Language programme launched to help UK immigrants

18 Nov 2013 | Posted by Carl Thomas

For anyone who doesn't already speak English, learning the language can be one of the most daunting parts of applying for a UK visa. But the language tests for visa application have become much tighter over recent years and learning English is becoming increasingly important.

To this end, the government has dedicated funding to help immigrants. Secretary of State for Communities and Local Government, Eric Pickles, announced that £6 million worth of funding to be diverted to help set up six new language programmes to help bridge language gaps within immigrant communities.

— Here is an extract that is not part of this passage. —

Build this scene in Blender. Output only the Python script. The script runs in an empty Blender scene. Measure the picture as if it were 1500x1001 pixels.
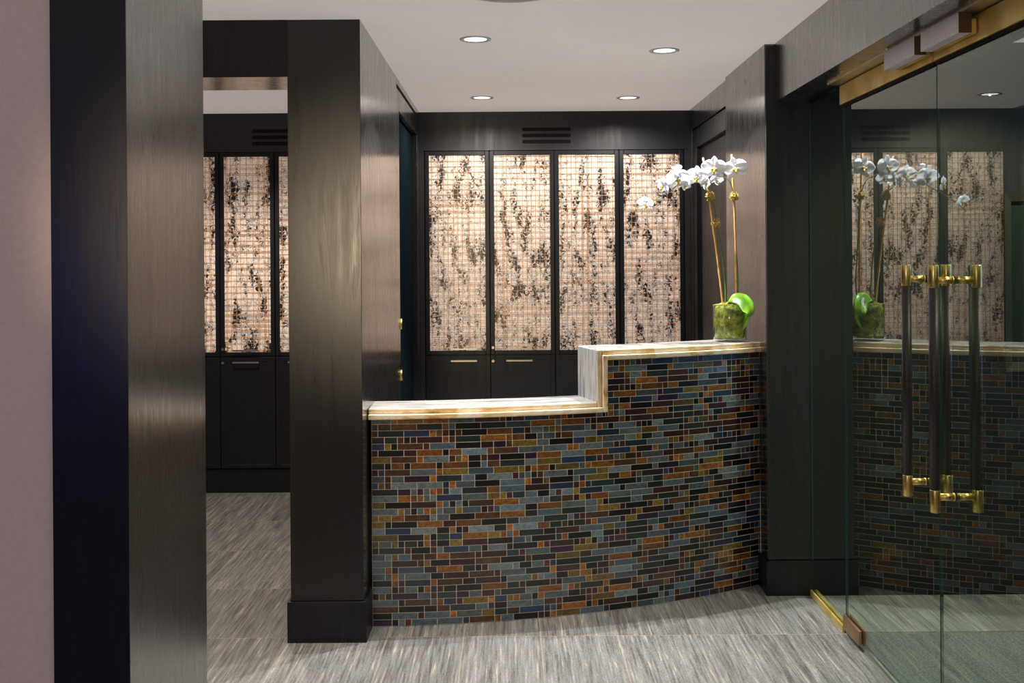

“The new projects will be much more tailored, using surroundings familiar to the learner such as faith venues, and harnessing the volunteering power of the local community,” wrote Mr Pickles in a recent article for the Daily Telegraph.

He added that he is keen for immigrants to work hard in order to “develop a stake in the place they now call home”. To this end, the programmes will help those who struggle with the language to break down the barriers that currently separate some groups of people from their local community.

Anyone applying for UK visas or permission to remain in the country must meet the Home Office English language requirements. Applicants must either be a national of a majority English-speaking country; have passed an approved English language test at the appropriate level or hold a degree that was taught in English and is the equivalent to at least a UK bachelor's degree.

There are certain exceptions to this rule, including any applicants who are over 65 when they made their application; people with a physical or mental condition that would prevent them meeting the requirement and anyone with exceptional compassionate circumstances preventing them from meeting the requirement.